By consolidating the steps into one agent, the brief looks the same every time and the evidence is captured before context is lost. New Relic internal testing reported that the approach shortened the evidence-gathering phase, led to faster resolution, lowered the risk of knowledge loss between shifts, and set a consistent investigation standard across the on-call rotation.
Setup Requirements and Security Guardrails
Building the agent calls for specific accounts and least-privilege access.
- ›An Amazon Quick Professional subscription with Author permissions or higher.
- ›A New Relic account with existing credentials, scoped to a read-only role.
- ›An Asana workspace with an SRE Incident Triage project and admin access to create an OAuth app.
- ›Dedicated service accounts, scoped task permissions, and routine OAuth credential rotation.
- ›Exclusion of sensitive data such as credentials, hostnames, and topology details from Asana tasks.
AWS recommends using Amazon Quick audit logging to track each action connector invocation, so teams keep a clear trail of what the agent did during an incident.
Frequently Asked Questions
What is Amazon Quick used for in this guide?
Amazon Quick acts as the orchestrating chat agent. It reads an incident description, calls the right New Relic and Asana tools, and returns a root cause analysis brief plus a tracked task.
What does the New Relic MCP Server do?
It exposes five reasoning tools the agent calls to investigate an incident, covering alert drivers, user impact, log errors, transaction problems, and converting English questions into New Relic query language.
What is in the root cause analysis brief?

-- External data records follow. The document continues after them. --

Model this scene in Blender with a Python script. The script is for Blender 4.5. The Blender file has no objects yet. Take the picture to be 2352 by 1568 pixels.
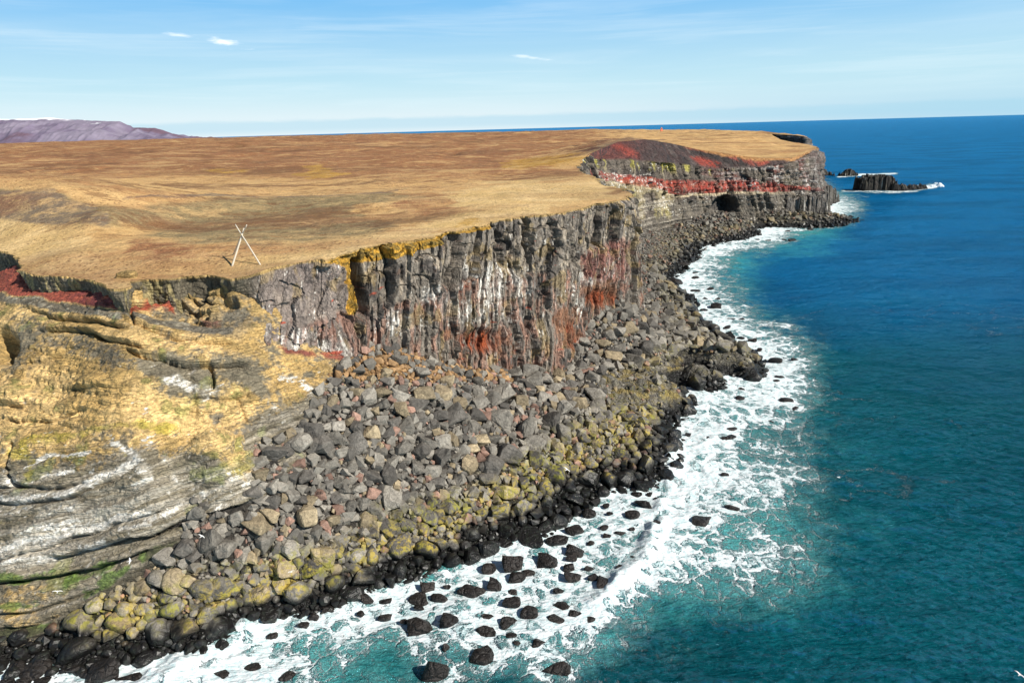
import bpy, bmesh, math, random
import numpy as np
from mathutils import Vector, Matrix
from mathutils.geometry import delaunay_2d_cdt

# ------------------------------------------------------------------ camera, world, sun, exposure
SC = bpy.context.scene
F, W, HH = 1568.0, 2352.0, 1568.0
roll = math.atan(0.0277); pitch = math.atan((784 - 296) / F)
CAM = np.array([0.0, 0.0, 60.0])
fw = np.array([0, math.cos(pitch), -math.sin(pitch)])
u0 = np.array([0, math.sin(pitch), math.cos(pitch)]); r0 = np.array([1.0, 0, 0])
rt = r0 * math.cos(roll) - u0 * math.sin(roll)
up = r0 * math.sin(roll) + u0 * math.cos(roll)
cd = bpy.data.cameras.new('camera'); cam = bpy.data.objects.new('camera', cd)
SC.collection.objects.link(cam)
cam.matrix_world = Matrix(((rt[0], up[0], -fw[0], CAM[0]), (rt[1], up[1], -fw[1], CAM[1]), (rt[2], up[2], -fw[2], CAM[2]), (0, 0, 0, 1)))
cd.sensor_width = 36; cd.lens = 24.0; cd.clip_start = 0.5; cd.clip_end = 600000
SC.camera = cam
SC.render.resolution_x = 1024; SC.render.resolution_y = 682
SC.view_settings.view_transform = 'Standard'; SC.view_settings.look = 'None'
SC.view_settings.exposure = 0.5; SC.view_settings.gamma = 1.0

SUN_EL, SUN_AZ = math.radians(38), math.radians(60)   # azimuth: behind the camera, towards the right
sdir = np.array([math.sin(SUN_AZ) * math.cos(SUN_EL), -math.cos(SUN_AZ) * math.cos(SUN_EL), math.sin(SUN_EL)])
sl = bpy.data.lights.new('sun', 'SUN'); sl.energy = 5.0; sl.angle = math.radians(0.5); sl.color = (1.0, 0.95, 0.86)
so = bpy.data.objects.new('sun', sl); SC.collection.objects.link(so)
so.rotation_euler = Vector(sdir).to_track_quat('Z', 'Y').to_euler()

wd = bpy.data.worlds.new('World'); SC.world = wd; wd.use_nodes = True
N = wd.node_tree; N.nodes.clear()

class G:
    """tiny node helper"""
    def __init__(s, nt): s.t = nt
    def n(s, kind, ins=None, **kw):
        nd = s.t.nodes.new(kind)
        for k, v in kw.items(): setattr(nd, k, v)
        for k, v in (ins or {}).items(): s.put(nd.inputs[k], v)
        return nd
    def put(s, sock, v):
        if isinstance(v, bpy.types.NodeSocket): s.t.links.new(v, sock)
        else:
            if hasattr(sock.default_value, '__len__') and len(sock.default_value) == 4 and len(v) == 3: v = (*v, 1)
            sock.default_value = v
    def m(s, op, a, b=0.0, c=0.0, clamp=False):
        return s.n('ShaderNodeMath', {0: a, 1: b, 2: c}, operation=op, use_clamp=clamp).outputs[0]
    def v(s, op, a, b=(0, 0, 0)):
        nd = s.n('ShaderNodeVectorMath', {0: a, 1: b}, operation=op)
        return nd.outputs[1] if op in ('DOT_PRODUCT', 'LENGTH') else nd.outputs[0]
    def scale(s, a, f):
        nd = s.n('ShaderNodeVectorMath', {0: a}, operation='SCALE'); s.put(nd.inputs[3], f); return nd.outputs[0]
    def ss(s, x, a, b, lo=0.0, hi=1.0):
        return s.n('ShaderNodeMapRange', {0: x, 1: a, 2: b, 3: lo, 4: hi}, interpolation_type='SMOOTHSTEP').outputs[0]
    def lin(s, x, a, b, lo=0.0, hi=1.0):
        return s.n('ShaderNodeMapRange', {0: x, 1: a, 2: b, 3: lo, 4: hi}).outputs[0]
    def mix(s, f, a, b, mode='MIX'):
        nd = s.n('ShaderNodeMix', data_type='RGBA', blend_type=mode)
        s.put(nd.inputs[0], f); s.put(nd.inputs[6], a); s.put(nd.inputs[7], b); return nd.outputs[2]
    def noise(s, vec, scale, det=4.0, rough=0.55, dist=0.0, col=False):
        nd = s.n('ShaderNodeTexNoise', {'Vector': vec, 'Scale': scale, 'Detail': det, 'Roughness': rough, 'Distortion': dist})
        return nd.outputs[1] if col else nd.outputs[0]
    def vor(s, vec, scale, feature='F1', out=0, rnd=1.0):
        return s.n('ShaderNodeTexVoronoi', {'Vector': vec, 'Scale': scale, 'Randomness': rnd}, feature=feature).outputs[out]

g = G(N)
sky = g.n('ShaderNodeTexSky', sky_type='NISHITA', sun_disc=False, sun_elevation=SUN_EL,
          sun_rotation=math.atan2(sdir[0], sdir[1]), altitude=60.0, air_density=1.0, dust_density=0.55, ozone_density=2.2)
tc = g.n('ShaderNodeTexCoord').outputs['Generated']
sep = g.n('ShaderNodeSeparateXYZ', {0: tc})
sx, sy, sz = sep.outputs
def skydir(px, py):
    d = fw * F + rt * (px - W / 2) + up * (HH / 2 - py); return d / np.linalg.norm(d)
az = g.m('ARCTAN2', sx, sy); el = g.m('ARCSINE', sz)
cv = g.n('ShaderNodeCombineXYZ', {0: az, 1: el, 2: 0.0}).outputs[0]
# thin cirrus veil: long streaks, stretched sideways
st = g.v('MULTIPLY', cv, (1.3, 14.0, 1.0))
veil = g.ss(g.noise(st, 1.6, 5, 0.55, 0.4), 0.42, 0.78)
band = g.m('MULTIPLY', g.ss(el, 0.0, 0.05), g.ss(el, 0.3, 0.12))
st2 = g.v('MULTIPLY', cv, (2.0, 40.0, 1.0))
veil2 = g.ss(g.noise(st2, 1.3, 6, 0.6, 0.6), 0.45, 0.72)
vm = g.m('MULTIPLY', g.m('ADD', g.m('MULTIPLY', veil, 0.2), g.m('MULTIPLY', veil2, 0.22)), band)
# a small bright cloud and its fainter tail
def blob(px, py, ra, re, tilt, lo, hi, sc=30.0):
    d = skydir(px, py); a0 = math.atan2(d[0], d[1]); e0 = math.asin(d[2])
    da = g.m('SUBTRACT', az, a0); de = g.m('SUBTRACT', el, e0)
    c, s_ = math.cos(tilt), math.sin(tilt)
    xx = g.m('DIVIDE', g.m('ADD', g.m('MULTIPLY', da, c), g.m('MULTIPLY', de, s_)), ra)
    yy = g.m('DIVIDE', g.m('SUBTRACT', g.m('MULTIPLY', de, c), g.m('MULTIPLY', da, s_)), re)
    q = g.m('SUBTRACT', 1.0, g.m('SQRT', g.m('ADD', g.m('MULTIPLY', xx, xx), g.m('MULTIPLY', yy, yy))))
    nz = g.noise(g.v('MULTIPLY', cv, (sc, sc * 5, 1)), 1.0, 4, 0.6)
    return g.ss(g.m('ADD', q, g.m('MULTIPLY', g.m('SUBTRACT', nz, 0.5), 2.6)), lo, hi)
cl = g.m('MAXIMUM', g.m('MULTIPLY', blob(512, 97, 0.034, 0.0070, -0.17, 0.15, 1.15), .85), g.m('MULTIPLY', blob(415, 82, 0.032, 0.003, -0.14, 0.1, 1.1), 0.5))
cl = g.m('MAXIMUM', cl, g.m('MULTIPLY', blob(1220, 132, 0.034, 0.003, -0.14, 0.1, 1.1), 0.4))
HZ = 0
def sc_(c, k=1 / .085 / 1.414): return tuple(v * k for v in c)
eld = g.m('MULTIPLY', el, 57.2958)
lowc = g.mix(g.ss(az, -.1, .7), sc_((.90, 1.0, 1.05)), sc_((.50, .78, .96)))
gr_ = g.mix(g.ss(eld, -.5, 4.0), lowc, sc_((.62, .90, 1.0)))
bnd_ = g.m('MULTIPLY', g.ss(g.m('ADD', eld, g.m('MULTIPLY', g.noise(g.v('MULTIPLY', cv, (14, 60, 1)), 1.0, 4, .6), .5)), 1.45, 1.1), g.ss(eld, -.2, .5)); gr_ = g.mix(g.m('MULTIPLY', bnd_, .5), gr_, sc_((.42, .76, .95))); gr_ = g.mix(g.ss(eld, 1.5, 12.5), gr_, sc_((.13, .52, 1.0)))
skn = g.mix(g.ss(eld, 30, 11, 0.0, 0.9), g.scale(sky.outputs[0], 0.40), gr_)
skc = g.mix(vm, skn, (7.6, 8.6, 9.0))
skc = g.mix(cl, skc, (11, 11, 11))
bg = g.n('ShaderNodeBackground', {'Color': skc, 'Strength': 0.085})
out = g.n('ShaderNodeOutputWorld', {0: bg.outputs[0]})

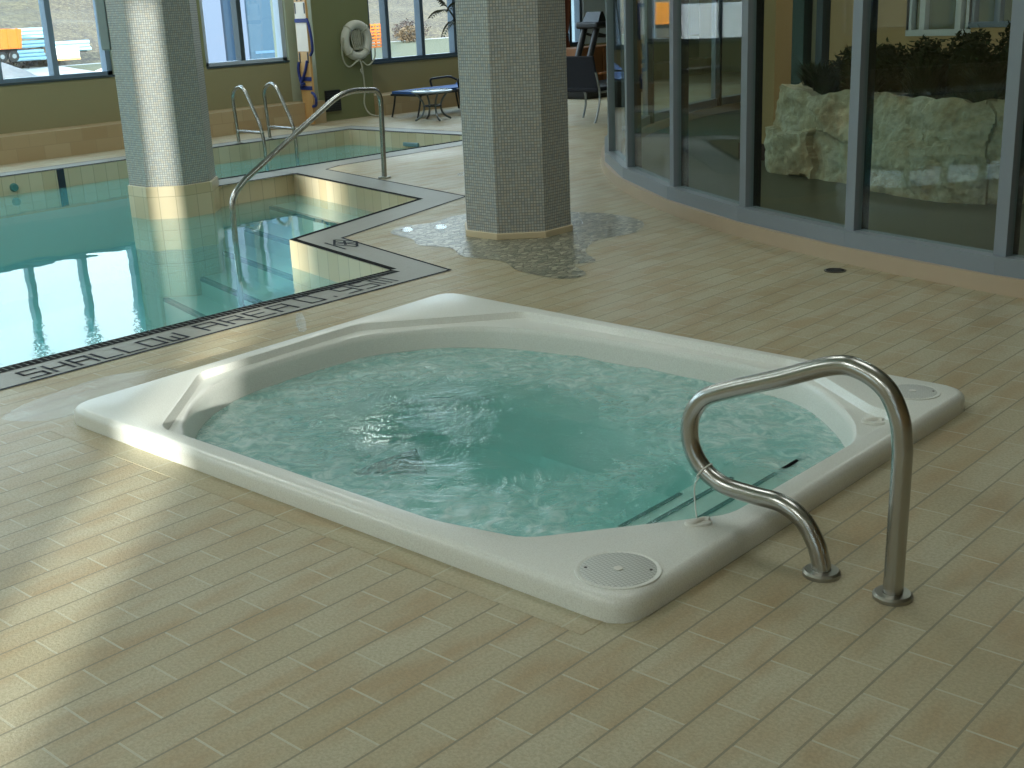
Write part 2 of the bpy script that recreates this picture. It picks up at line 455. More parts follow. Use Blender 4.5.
def fix_up(mb):
    fs = []
    for f in mb.f:
        a, b, c = (Vector(mb.v[i]) for i in f[:3])
        fs.append(tuple(reversed(f)) if (b-a).cross(c-a).z < 0 else f)
    mb.f = fs; return mb
band = fix_up(strip(BAND_OUT, BAND_IN, .0016, None, ''))
band.box(-10.115, -9.705, 6.365, 7.60, -.15, .0016)
struct(band.obj('trim_2', M['band']), 'grey mosaic band along the pool edge', 'pool edge band')
ol = fix_up(strip(BAND_OUT, offset_open(BAND_OUT, .02), .0026, None, ''))
struct(ol.obj('trim_3', M['dark_line']), 'thin dark outline of the pool edge band', 'pool edge line')
gin = BAND_IN[:5]; gmb = MB()
def grate_part(path, width, side):
    off = offset_open(path, width*side); n = len(path)
    return [(path[i], path[i+1], off[i+1], off[i]) for i in range(n-1)]
quads = grate_part(gin[:2], .088, -1)+grate_part(gin[1:], .045, -1)+grate_part([(-9.70, 7.58), (-9.70, 6.36)], .05, 1)+grate_part([(-10.12, 6.36), (-10.12, 10.75), (-12.5, 10.75), (-12.5, -3.6)], .075, -1)
uvs = []
for q in quads:
    gmb.add([(x, y, .003) for x, y in q], [(0, 1, 2, 3)])
    Lq = (Vector(q[1])-Vector(q[0])).length; wq = (Vector(q[3])-Vector(q[0])).length
    hq = .087 if wq > .08 else .011
    uvs.append(((0, 0), (Lq, 0), (Lq, hq), (0, hq)))
fixq = []
for f in gmb.f:
    a, b, c = (Vector(gmb.v[i]) for i in f[:3]); fixq.append((b-a).cross(c-a).z < 0)
gm = bpy.data.meshes.new('gutter')
gm.from_pydata(gmb.v, [], [tuple(reversed(f)) if x else f for f, x in zip(gmb.f, fixq)])
ul = gm.uv_layers.new(name='UVMap')
for p, u, x in zip(gm.polygons, uvs, fixq):
    uu = list(reversed(u)) if x else u
    for li, w in zip(p.loop_indices, uu): ul.data[li].uv = w
gm.materials.append(M['grate'])
go = bpy.data.objects.new('trim_4', gm); COL.objects.link(go)
struct(go, 'black slotted gutter grating round the pool edge', 'gutter grating')

# pool basin: cream tile course above and just below the water line, pale tile below
def along(v, p):
    n = p.normal
    if abs(n.z) > .7: return (v.x, v.y)
    t = Vector((-n.y, n.x)); return (v.x*t.x+v.y*t.y, v.z)
def walls(poly, z0, z1, flip):
    mb = MB(); n = len(poly)
    for i in range(n):
        (x0, y0), (x1, y1) = poly[i], poly[(i+1) % n]
        q = [(x0, y0, z0), (x1, y1, z0), (x1, y1, z1), (x0, y0, z1)]
        mb.add(q if not flip else q[::-1], [(0, 1, 2, 3)])
    return mb
PW = -.195
basin = sroot('pool_basin', 'sunken indoor pool basin with cream tiled rim', 'pool', (-9, 3, 0))
area = sum(POOL[i][0]*POOL[(i+1) % len(POOL)][1]-POOL[(i+1) % len(POOL)][0]*POOL[i][1] for i in range(len(POOL)))
inward = area < 0
walls(POOL, -.42, 0, not inward).obj('tile_rim', M['cream_tile'], basin, uvf=along)
lowb = walls(POOL, -1.3, -.42, not inward)
fl = poly_with_holes(POOL, [], -1.3); lowb.add(fl.v, fl.f)
lowb.obj('basin_shell', M['basin'], basin)
st = MB(); no = MB()
u = Vector((-2.32, .56)).normalized(); w_ = Vector((-.49, 1.72)).normalized()
p3 = Vector((-7.38, 7.02)); p4 = Vector((-9.70, 7.58))
dn = -w_
for k in range(6):
    zt = -.27-.16*k; a0 = .36*k; a1 = .36*(k+1)
    if k >= 5: continue
    lx = -9.70 if k < 3 else -9.70+.0
    def cut(p): return p+u*((lx-p.x)/u.x)
    q = [p3+dn*a0, p3+dn*a1, cut(p3+dn*a1), cut(p3+dn*a0)]
    q2 = [(p.x, p.y) for p in q]
    st.prism([q2[i] for i in (0, 3, 2, 1)], -1.3, zt)
    e = [p3+dn*(a1-.05), p3+dn*(a1+.002), cut(p3+dn*(a1+.002)), cut(p3+dn*(a1-.05))]
    e2 = [(p.x, p.y) for p in e]
    no.prism([e2[i] for i in (0, 3, 2, 1)], zt-.03, zt+.002)
sp = st.obj('entry_step', M['step'], basin)
sub(no, 'step_nosing', M['nosing'], sp)
ds = MB().box(-12.499, -12.49, 6.62, 6.70, -.40, .002).obj('lane_marker', M['nosing'], basin)
inl = MB(); inl.lathe([(.0, .03), (.035, .03), (.045, .0), (.045, -.02)], (-12.49, 6.12, -.12), 20, 'X')
inl.obj('return_inlet', simple('teal_fitting', srgb(70, 120, 118), .4), basin, smooth='auto')
sk = MB().box(-11.47, -11.20, 10.72, 10.752, -.165, -.115); sk.obj('skimmer_mouth', simple('blue_grey_fitting', srgb(120, 150, 156), .3), basin, bevel=.01)

wp = poly_with_holes([(x, y) for x, y in POOL], [], PW)
def grow(poly, d):
    m = len(poly); out = []
    for i in range(m):
        a, b, c = Vector(poly[i-1]), Vector(poly[i]), Vector(poly[(i+1) % m])
        n1 = Vector(((b-a).y, -(b-a).x)).normalized(); n2 = Vector(((c-b).y, -(c-b).x)).normalized()
        q = (n1+n2).normalized(); q = q*(d/max(.3, q.dot(n1))); out.append((b.x+q.x, b.y+q.y))
    return out
wat = MB().prism(grow(POOL, .02) if area > 0 else grow(POOL[::-1], .02), -1.32, PW)
wo = wat.obj('pool_water', M['pool_water'])
tag(wo, 'calm teal water of the swimming pool reflecting the windows', 'pool water', kind='stuff')

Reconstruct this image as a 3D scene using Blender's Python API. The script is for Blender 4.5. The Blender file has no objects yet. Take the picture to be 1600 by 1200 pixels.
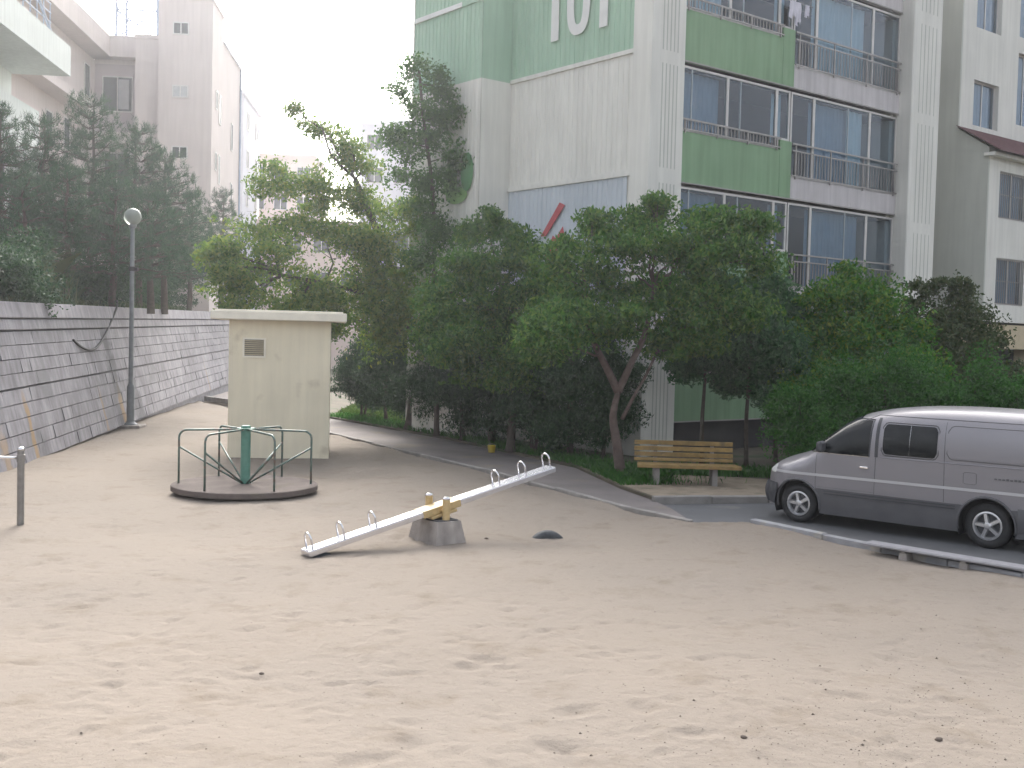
import bpy, math, random
import numpy as np
from mathutils import Vector, Matrix

random.seed(7)
RNG = np.random.default_rng(11)
SC = bpy.context.scene
COL = SC.collection
rad = math.radians

# ------------------------------------------------------------------ camera, sky, sun, exposure
CAM_H, FPX = 2.75, 1750.0                      # eye height, focal length for a 1600 px wide frame
PITCH, ROLL = math.atan(73 / 1750), math.atan(0.025)
FWD = np.array([0, math.cos(PITCH), -math.sin(PITCH)])
UP0 = np.array([0, math.sin(PITCH), math.cos(PITCH)])
RT0 = np.array([1.0, 0, 0])
RT = math.cos(ROLL) * RT0 + math.sin(ROLL) * UP0
UP = math.cos(ROLL) * UP0 - math.sin(ROLL) * RT0
EYE = np.array([0, 0, CAM_H])
cd = bpy.data.cameras.new('camera'); cam = bpy.data.objects.new('camera', cd); COL.objects.link(cam)
cd.sensor_width = 36; cd.lens = 36 * FPX / 1600; cd.clip_end = 600; cd.clip_start = 0.05
cam.matrix_world = Matrix(((RT[0], UP[0], -FWD[0], 0), (RT[1], UP[1], -FWD[1], 0), (RT[2], UP[2], -FWD[2], CAM_H), (0, 0, 0, 1)))
SC.camera = cam

SUN_AZ, SUN_EL = rad(-9), rad(38)             # azimuth clockwise from +Y
world = bpy.data.worlds.new('World'); SC.world = world; world.use_nodes = True
wn = world.node_tree.nodes; wl = world.node_tree.links
bg = wn['Background']
sky = wn.new('ShaderNodeTexSky'); sky.sky_type = 'NISHITA'; sky.sun_disc = False
sky.sun_elevation = SUN_EL; sky.sun_rotation = SUN_AZ; sky.dust_density = 6.0; sky.air_density = 1.0; sky.ozone_density = 1.0
hs = wn.new('ShaderNodeHueSaturation'); hs.inputs['Saturation'].default_value = 0.32
wl.new(sky.outputs[0], hs.inputs['Color']); wl.new(hs.outputs[0], bg.inputs['Color'])
bg.inputs['Strength'].default_value = 0.15
sl = bpy.data.lights.new('sun', 'SUN'); sl.energy = 1.1; sl.angle = rad(20); sl.color = (1, 0.95, 0.88)
so = bpy.data.objects.new('sun', sl); COL.objects.link(so)
sd = Vector((math.sin(SUN_AZ) * math.cos(SUN_EL), math.cos(SUN_AZ) * math.cos(SUN_EL), math.sin(SUN_EL)))
so.rotation_euler = sd.to_track_quat('Z', 'Y').to_euler(); so.location = sd * 60
SC.view_settings.view_transform = 'Standard'; SC.view_settings.look = 'None'
SC.view_settings.gamma = 1; SC.view_settings.exposure = 1.52
SC.render.engine = 'CYCLES'
SC.cycles.use_denoising = True
SC.cycles.use_adaptive_sampling = True; SC.cycles.adaptive_threshold = 0.03
SC.cycles.max_bounces = 5; SC.cycles.diffuse_bounces = 3; SC.cycles.glossy_bounces = 2
SC.cycles.transmission_bounces = 4; SC.cycles.transparent_max_bounces = 12; SC.cycles.volume_bounces = 0
SC.cycles.caustics_reflective = False; SC.cycles.caustics_refractive = False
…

The brief contains a short summary, the blast radius, the likely trigger, key evidence linked back to New Relic, and three recommended next actions.
How does the Asana task get created?
Using OAuth 2.0, the agent writes a task into a dedicated SRE Incident Triage project. The task carries the incident title, the full brief in the notes, a due date of today, and triage tags.
What benefits did testing show?
New Relic internal testing reported a shorter evidence-gathering phase, faster resolution, less knowledge loss between shifts, and a consistent investigation standard across the on-call rotation.
The guide shows how a single agent built on Amazon Quick ties monitoring and task tracking into one flow, turning a plain-language incident report into a documented brief and a tracked follow-up. For engineering teams under pressure during an outage, that consistency and speed matter more than any single feature.